▸ Your goal: Copy exactly the lines from the start of the material through the line with "random.seed(7)". Pictures stay out of the copy.

▸ Given information:
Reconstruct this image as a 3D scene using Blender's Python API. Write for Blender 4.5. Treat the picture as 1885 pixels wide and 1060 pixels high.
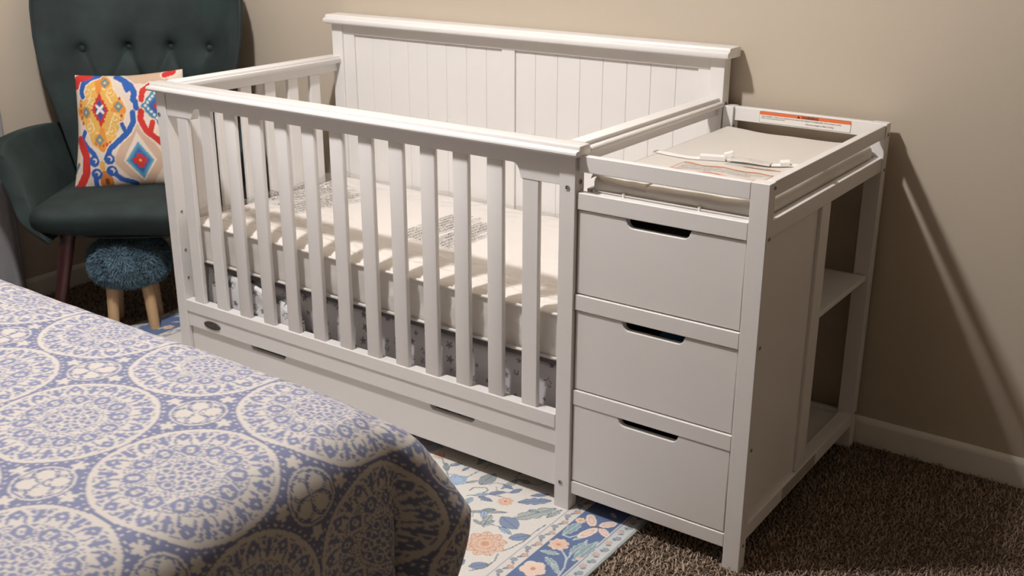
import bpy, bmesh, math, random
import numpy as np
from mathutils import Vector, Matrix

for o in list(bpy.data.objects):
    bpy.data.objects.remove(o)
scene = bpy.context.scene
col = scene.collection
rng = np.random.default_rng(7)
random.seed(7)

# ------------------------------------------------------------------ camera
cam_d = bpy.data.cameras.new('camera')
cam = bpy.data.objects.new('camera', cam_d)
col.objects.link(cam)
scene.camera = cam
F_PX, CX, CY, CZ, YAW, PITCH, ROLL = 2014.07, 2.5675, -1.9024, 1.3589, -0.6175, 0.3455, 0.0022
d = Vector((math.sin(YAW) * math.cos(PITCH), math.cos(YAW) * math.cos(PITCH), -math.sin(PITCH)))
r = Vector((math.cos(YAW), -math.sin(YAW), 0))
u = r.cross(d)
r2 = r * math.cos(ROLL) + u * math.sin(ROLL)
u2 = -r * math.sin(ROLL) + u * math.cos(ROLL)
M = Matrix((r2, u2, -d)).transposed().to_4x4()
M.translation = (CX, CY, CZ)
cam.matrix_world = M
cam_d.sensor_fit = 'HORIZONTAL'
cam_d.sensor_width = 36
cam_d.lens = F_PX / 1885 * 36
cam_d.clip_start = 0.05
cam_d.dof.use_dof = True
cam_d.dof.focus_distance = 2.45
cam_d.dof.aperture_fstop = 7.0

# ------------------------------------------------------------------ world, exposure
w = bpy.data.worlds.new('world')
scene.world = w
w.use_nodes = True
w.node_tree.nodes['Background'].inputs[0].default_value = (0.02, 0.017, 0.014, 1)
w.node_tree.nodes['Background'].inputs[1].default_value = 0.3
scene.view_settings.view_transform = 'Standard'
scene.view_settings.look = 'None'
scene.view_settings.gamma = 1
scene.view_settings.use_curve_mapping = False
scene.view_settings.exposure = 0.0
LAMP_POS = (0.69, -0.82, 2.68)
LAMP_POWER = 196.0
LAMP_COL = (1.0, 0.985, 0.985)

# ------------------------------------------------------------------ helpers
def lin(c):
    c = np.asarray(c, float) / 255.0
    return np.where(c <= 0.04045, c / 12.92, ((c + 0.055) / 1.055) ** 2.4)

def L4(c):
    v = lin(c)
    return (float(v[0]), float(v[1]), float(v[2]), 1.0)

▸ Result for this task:
Reconstruct this image as a 3D scene using Blender's Python API. Write for Blender 4.5. Treat the picture as 1885 pixels wide and 1060 pixels high.
import bpy, bmesh, math, random
import numpy as np
from mathutils import Vector, Matrix

for o in list(bpy.data.objects):
    bpy.data.objects.remove(o)
scene = bpy.context.scene
col = scene.collection
rng = np.random.default_rng(7)
random.seed(7)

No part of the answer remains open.